Speaker
Description
The CeSb magnetic phase diagram contains at least 16 different magnetic phases in the H-T plane [1] comprising different sequences of ferromagnetic and paramagnetic (001) planes stacked along the c-axis. The complexity is thought to arise from the interplay of Kondo, spin-orbit and crystal-field effects. [1, 2] Lattice modulation in the magnetic phases was also observed [3].
The phase diagram [4, 5] and the magnetic excitations [1] were thoroughly studied by neutron scattering. Recently the sensitivity of the electronic structure to the magnetic phase has been demonstrated [6] and additional magnetic excitations were found in the ordered phases [7].

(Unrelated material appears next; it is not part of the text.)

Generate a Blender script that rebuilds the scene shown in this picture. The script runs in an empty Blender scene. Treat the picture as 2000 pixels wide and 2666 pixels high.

While the main features of the magnetic behavior are understood and successfully modeled using effective interaction approach [8] the microscopic origin of the interactions is still puzzling [2, 7]. Here we present and discuss our investigation of the ultrafast non-equilibrium dynamics in different magnetic phases in CeSb with focus on the magnetic excitations. We confirm the presence of the recently reported [7] additional modes in the ground-state antiferromagnetic phase and show that their frequencies are magnetic-field independent. In the high-magnetic field ferromagnetic phase we identify a previously unobserved $^2$E$_{2g}$, Ce$^{3+}$ crystal-field excited state. The associated coherent oscillatory optical response can be linked to the real-time quantum evolution of the superposition state involving the ground state and the $^2$E$_{2g}$ crystal field excited state.
References
1. B Hälg and A Furrer, Physical Review B34, 6258 (1986).
2. Jang et al., Sci. Adv. 5, 7158 (2019).
3. D. F. McMorrow et al., J. Phys.: Condens. Matter 9, 1133 (1997).
4. J. Rossat-Mignod et al., Physical Review B16, 440 (1977).
5. T. Chattopadhyay et al., Physical Review B49, 15096 (1994).
6. Kuroda et al., Nat. Comm 11, 2888 (2020).
7. Y. Arai et al., Nat. Mat. 21, 410 (2022).
8. T. Kasuya et al., JMMM 90 & 91 389 (1990).